From US Naval Institute
By: Sam LaGrone
The Navy has completed and tested the first fix for the complicated gearing system that has plagued the Freedom-class Littoral Combat Ships, Chief of Naval Operations Adm. Mike Gilday told reporters on Wednesday.
In January, the Navy announced it would not take deliveries of the Lockheed Martin-built Freedom-class LCS until the class-wide issue with the under-engineered combining gear from German manufacturer RENK AG was repaired. The gear links the ships’ diesel engines and gas turbines. The determination followed two high-profile propulsion failures in USS Detroit (LCS-7) and USS Little Rock (LCS-9). In total, 13 ships required the repair to the gears.
“We held industry’s feet to the fire … We stopped delivery of these ships until we got this right. Reliability of LCS is our number one priority with respect to that ship class,” Gilday said.
“We really forced industry to go back to the drawing board with respect to the fidelity of the engineering work to do significant and rigorous shore side testing before we approve that final design that actually just got installed in the first ship.”
Navy officials said in August that Minneapolis-Saint Paul (LCS-21) had completed the initial repair of the combining gear in Escanaba. Mich., near Fincantieri Marinette Marine in Wisconsin.

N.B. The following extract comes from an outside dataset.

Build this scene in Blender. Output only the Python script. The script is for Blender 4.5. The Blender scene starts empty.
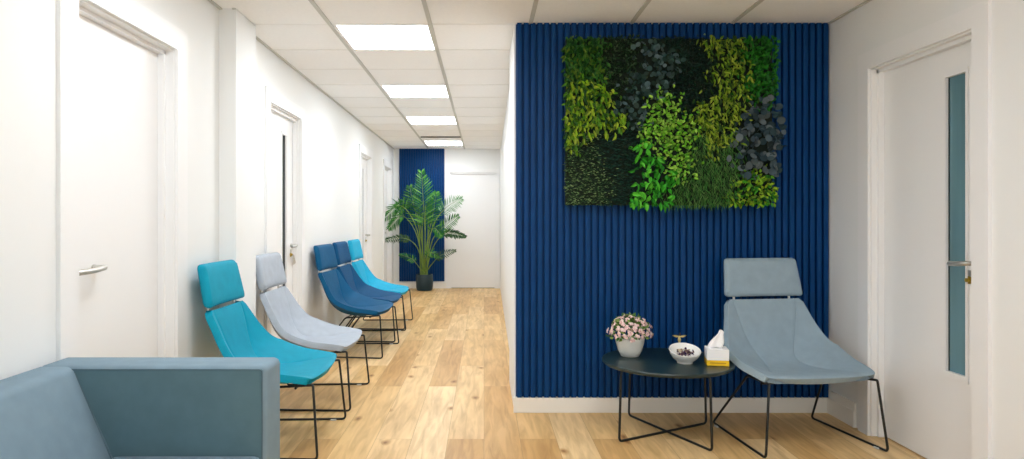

“It’s a very complex fix to replace the bearings on the combining gear. It’s a very tight space. There’s a lot of interferences that have to be removed,” LCS deputy program manager Howard Berkof said in August.
The key to the 40-knot top speed of the Freedom class is the gearing system that combines the output of the ship’s Rolls Royce MT-30 gas turbines and its diesel engines. Without the gearing system operating as designed, the Freedom-class ships in commission can only operate on one type of engine at a much lower speed.
With Minneapolis-Saint Paul cleared to deliver to the Navy, Lockheed and RENK AG will continue to repair the ships under construction at Marinette Marine – Cooperstown (LCS-23), Marinette (LCS-25), Nantucket (LCS-27) and Beloit (LCS-29). The final Freedom-class ship, Cleveland (LCS-31), will be outfitted with a fully corrected combining gear, the Navy has said.
It’s unclear how the Navy will feather in the fix to the eight Freedom-class LCS with the RENK combining gear already in commission. The decommissioned Freedom (LCS-1) and USS Fort Worth (LCS-3) were designed with a different gearing mechanism built by U.S. company Philadelphia Gear.
Moving ahead, Gilday said the Freedom-class ships would move beyond their current missions in U.S. Southern Command to the Middle East and the Western Pacific.
“Our intent is to scale the LCS around the globe and to get as much as we can out of that platform,” he said. “We’re back fitting those ships with some significant weapon systems.”
Gilday said LCS were in use as part of the Global 14 exercise series currently underway at the Naval War College in Newport, R.I.
“They definitely played in a positive way in the game. I will say that LCS was designed to operate in shallower waters around archipelagos,” he said. “And that’s exactly how they played in the game and we found them very useful.”